Give the user a choice of GUI , IN BIG CAPITAL LETTERS, during the initial phases of installation!
Luckily I have enough TUX experience to customise Debian to my one requirements!
The only way Canonical will get me back is an all-expenses paid return trip to the ISS to celebrate the Shuttleworth visit.... (must be 8 years or so now!) on a Canonical-funded SpaceX Dragon Capsule! (not Soyuz...Roskosmos, after years of great service in the ballistic human field, seem to be going the way of Ubuntu!)
Gnome 3: ugh!
@DrXym: "I'm glad to see Ubuntu picking up GNOME 3"

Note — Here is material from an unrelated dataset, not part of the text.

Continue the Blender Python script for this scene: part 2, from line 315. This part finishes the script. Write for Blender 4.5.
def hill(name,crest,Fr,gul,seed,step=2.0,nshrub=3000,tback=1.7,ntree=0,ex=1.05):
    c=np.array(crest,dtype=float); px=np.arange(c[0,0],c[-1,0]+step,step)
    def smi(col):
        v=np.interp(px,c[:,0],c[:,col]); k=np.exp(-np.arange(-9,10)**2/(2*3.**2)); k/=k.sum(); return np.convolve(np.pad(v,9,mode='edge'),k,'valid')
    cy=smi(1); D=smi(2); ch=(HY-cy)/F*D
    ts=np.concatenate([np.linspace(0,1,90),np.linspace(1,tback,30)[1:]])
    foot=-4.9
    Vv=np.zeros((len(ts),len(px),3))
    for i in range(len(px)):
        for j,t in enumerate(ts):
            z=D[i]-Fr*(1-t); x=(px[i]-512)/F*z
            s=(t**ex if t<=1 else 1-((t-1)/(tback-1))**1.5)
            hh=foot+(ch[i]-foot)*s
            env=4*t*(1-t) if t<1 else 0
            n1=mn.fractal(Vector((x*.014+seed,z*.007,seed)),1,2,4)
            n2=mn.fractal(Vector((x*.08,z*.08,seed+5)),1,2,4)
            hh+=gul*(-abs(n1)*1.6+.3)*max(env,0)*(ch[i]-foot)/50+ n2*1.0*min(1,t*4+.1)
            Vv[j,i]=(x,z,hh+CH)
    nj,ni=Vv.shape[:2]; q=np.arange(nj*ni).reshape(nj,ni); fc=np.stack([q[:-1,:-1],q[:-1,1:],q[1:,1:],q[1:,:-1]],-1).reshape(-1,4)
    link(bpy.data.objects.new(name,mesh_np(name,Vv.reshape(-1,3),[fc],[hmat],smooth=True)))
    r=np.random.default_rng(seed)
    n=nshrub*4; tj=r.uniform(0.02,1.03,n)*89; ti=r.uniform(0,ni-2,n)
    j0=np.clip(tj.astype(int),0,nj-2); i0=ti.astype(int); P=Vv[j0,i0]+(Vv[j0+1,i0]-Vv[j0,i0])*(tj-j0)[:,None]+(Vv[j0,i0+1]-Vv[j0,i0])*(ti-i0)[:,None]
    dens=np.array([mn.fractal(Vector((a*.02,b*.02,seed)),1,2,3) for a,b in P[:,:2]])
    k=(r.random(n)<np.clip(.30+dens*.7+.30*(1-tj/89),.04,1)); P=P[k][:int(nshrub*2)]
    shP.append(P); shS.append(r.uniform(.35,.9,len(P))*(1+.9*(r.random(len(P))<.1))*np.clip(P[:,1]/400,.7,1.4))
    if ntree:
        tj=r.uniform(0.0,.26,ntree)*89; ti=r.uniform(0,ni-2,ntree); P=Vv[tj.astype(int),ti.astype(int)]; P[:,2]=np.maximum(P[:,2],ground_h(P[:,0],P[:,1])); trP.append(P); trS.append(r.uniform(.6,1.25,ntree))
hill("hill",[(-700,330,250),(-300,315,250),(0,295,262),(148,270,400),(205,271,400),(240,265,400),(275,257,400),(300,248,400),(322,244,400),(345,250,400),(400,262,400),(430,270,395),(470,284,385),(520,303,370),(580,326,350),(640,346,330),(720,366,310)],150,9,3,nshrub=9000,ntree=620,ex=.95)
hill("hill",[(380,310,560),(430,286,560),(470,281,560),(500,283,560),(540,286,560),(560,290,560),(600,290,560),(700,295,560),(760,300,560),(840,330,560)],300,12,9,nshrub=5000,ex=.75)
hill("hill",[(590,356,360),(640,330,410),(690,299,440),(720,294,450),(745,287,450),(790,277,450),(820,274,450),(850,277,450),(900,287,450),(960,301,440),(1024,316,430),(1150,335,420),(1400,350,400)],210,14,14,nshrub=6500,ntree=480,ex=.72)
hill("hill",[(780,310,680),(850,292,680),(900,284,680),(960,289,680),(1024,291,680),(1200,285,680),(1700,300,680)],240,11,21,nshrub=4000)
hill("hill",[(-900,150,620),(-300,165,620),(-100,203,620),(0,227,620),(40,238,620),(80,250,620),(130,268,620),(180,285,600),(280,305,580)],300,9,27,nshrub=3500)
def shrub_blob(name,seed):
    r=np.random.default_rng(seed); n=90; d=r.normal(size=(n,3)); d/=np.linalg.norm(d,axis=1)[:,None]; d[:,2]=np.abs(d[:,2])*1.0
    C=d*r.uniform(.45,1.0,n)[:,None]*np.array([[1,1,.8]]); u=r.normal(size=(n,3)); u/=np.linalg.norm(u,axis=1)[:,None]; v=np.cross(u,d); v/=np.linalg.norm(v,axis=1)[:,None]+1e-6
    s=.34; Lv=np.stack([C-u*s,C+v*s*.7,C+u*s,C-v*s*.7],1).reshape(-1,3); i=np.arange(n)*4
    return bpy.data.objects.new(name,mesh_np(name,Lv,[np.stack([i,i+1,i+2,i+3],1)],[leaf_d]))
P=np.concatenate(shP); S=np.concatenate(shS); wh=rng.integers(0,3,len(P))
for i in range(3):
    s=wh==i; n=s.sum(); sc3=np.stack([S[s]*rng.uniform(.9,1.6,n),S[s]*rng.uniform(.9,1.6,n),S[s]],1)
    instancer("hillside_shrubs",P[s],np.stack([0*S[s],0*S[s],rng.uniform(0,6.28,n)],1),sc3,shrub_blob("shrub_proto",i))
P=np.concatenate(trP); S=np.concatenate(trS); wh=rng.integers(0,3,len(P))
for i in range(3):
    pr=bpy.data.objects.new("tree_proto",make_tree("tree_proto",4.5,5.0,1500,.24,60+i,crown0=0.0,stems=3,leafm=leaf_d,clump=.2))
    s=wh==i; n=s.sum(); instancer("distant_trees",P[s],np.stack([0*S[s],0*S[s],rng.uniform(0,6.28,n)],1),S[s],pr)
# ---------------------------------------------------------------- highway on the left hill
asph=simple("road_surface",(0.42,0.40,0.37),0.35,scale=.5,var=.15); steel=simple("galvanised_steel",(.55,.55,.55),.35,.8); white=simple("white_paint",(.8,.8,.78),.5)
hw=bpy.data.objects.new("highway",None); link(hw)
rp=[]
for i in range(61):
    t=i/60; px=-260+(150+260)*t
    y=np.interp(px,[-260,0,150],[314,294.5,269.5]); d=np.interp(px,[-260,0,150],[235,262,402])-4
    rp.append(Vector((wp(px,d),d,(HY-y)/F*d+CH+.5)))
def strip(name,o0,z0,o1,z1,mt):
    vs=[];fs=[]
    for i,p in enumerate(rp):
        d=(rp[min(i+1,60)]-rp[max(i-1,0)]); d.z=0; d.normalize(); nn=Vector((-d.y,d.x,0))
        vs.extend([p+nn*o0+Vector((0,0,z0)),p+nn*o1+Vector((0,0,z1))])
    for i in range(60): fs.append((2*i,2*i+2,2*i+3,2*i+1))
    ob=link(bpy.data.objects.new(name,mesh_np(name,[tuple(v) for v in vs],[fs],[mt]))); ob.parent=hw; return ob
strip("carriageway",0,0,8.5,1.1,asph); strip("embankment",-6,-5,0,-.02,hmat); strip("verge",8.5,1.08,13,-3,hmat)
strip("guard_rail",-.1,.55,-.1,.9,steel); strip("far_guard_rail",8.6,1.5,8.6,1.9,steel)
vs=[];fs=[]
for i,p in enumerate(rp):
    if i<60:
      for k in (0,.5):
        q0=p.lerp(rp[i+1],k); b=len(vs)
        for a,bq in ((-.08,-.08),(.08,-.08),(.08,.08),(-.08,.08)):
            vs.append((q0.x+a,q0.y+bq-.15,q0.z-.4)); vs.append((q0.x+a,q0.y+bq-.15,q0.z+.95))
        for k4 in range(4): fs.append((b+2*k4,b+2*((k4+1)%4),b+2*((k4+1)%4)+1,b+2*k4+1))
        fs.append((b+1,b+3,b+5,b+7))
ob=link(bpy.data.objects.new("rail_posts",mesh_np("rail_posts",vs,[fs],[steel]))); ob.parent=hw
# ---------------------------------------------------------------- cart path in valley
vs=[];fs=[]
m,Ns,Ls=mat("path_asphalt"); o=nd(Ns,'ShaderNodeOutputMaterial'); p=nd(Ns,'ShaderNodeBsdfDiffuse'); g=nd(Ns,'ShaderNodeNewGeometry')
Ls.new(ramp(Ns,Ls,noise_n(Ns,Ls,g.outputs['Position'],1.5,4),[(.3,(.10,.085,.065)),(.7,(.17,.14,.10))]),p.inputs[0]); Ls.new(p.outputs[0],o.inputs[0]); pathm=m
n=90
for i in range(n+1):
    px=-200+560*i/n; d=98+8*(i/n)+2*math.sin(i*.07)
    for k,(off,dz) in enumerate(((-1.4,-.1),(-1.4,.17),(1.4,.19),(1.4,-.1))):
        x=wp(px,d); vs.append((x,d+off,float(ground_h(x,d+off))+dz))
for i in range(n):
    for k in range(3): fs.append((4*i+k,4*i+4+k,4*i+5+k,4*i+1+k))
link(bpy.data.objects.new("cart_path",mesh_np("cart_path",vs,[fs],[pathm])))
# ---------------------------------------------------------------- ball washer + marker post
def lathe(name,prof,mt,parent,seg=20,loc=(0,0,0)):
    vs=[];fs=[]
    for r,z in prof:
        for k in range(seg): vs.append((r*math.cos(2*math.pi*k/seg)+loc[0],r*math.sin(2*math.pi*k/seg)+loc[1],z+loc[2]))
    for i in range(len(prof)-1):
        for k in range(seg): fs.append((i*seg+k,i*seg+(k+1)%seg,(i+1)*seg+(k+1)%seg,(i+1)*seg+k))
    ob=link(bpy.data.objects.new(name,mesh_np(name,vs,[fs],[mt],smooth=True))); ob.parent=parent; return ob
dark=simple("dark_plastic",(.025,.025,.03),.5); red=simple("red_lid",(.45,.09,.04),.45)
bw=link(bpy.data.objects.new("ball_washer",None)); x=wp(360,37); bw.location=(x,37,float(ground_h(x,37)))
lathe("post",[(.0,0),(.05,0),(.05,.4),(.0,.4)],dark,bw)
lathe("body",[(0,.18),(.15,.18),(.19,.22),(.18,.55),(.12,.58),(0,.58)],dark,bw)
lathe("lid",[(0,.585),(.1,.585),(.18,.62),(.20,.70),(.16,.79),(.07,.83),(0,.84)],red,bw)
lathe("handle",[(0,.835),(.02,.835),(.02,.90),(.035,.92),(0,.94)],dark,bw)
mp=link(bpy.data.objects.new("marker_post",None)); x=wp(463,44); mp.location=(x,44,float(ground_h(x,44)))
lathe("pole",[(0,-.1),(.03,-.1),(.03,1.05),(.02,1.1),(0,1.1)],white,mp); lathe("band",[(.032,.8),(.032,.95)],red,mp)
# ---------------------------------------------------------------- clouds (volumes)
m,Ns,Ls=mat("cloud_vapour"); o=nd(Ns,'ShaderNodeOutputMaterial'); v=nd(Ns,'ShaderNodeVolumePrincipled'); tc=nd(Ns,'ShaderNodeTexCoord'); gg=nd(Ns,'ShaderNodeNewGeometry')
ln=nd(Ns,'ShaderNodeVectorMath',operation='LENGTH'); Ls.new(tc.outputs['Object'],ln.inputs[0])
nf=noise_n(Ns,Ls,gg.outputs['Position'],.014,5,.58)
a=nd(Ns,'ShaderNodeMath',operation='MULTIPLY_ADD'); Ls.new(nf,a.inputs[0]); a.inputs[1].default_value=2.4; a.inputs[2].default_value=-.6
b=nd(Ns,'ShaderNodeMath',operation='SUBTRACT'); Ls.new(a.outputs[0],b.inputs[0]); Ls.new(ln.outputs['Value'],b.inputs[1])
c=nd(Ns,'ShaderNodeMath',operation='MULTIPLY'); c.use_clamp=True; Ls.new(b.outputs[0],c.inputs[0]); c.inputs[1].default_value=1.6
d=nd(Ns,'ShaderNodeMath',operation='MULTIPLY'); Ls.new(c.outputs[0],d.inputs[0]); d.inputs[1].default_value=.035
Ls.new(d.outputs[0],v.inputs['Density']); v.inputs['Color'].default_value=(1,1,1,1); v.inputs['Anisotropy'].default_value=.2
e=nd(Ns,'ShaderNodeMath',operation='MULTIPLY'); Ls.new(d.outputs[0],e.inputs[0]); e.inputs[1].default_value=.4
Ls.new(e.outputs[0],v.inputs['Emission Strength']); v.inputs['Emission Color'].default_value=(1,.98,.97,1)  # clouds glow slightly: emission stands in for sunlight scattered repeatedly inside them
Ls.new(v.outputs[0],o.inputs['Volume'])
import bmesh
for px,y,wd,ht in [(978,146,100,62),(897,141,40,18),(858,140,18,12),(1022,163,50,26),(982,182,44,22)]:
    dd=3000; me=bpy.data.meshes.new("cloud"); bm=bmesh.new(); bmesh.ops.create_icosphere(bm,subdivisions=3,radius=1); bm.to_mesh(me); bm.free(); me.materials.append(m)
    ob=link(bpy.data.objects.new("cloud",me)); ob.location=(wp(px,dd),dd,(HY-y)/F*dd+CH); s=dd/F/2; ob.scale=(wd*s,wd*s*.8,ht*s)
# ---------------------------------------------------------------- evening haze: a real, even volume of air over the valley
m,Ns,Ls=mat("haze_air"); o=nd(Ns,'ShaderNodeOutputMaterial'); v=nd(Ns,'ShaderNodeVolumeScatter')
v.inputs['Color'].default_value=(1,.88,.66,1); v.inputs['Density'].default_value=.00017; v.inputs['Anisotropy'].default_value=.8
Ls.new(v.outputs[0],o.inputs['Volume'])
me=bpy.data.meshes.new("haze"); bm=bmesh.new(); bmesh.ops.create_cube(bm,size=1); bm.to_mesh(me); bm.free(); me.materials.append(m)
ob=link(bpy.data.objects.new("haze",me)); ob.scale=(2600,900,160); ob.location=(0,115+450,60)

That makes one of us. I just upgraded one of my computers, and unavoidably picked up Gnome 3. All the things about the UI that allowed me, a technical user, to work quickly and efficiently are gone. I may as well have an Etch-a-sketch. And the Gnome developer's standard attitude of "We Are The Gods Of User Interface Design What Are Not To Be Ignored and We have Decided this is Better For You" (Gnome 2 style interface will not be supported, the ability to switch back will be hidden under "Graphics Fallback" behind a "Beware of the Leopard" in the disused lavatory under the missing stairs in the dark) does not help.
I have converted some family members from Windows to Gnome 2 - a task made simpler by Gnome 2's general adherence to the same UI principles as Windows XP - and shudder to think what will happen when I can no longer shield them from the new changes.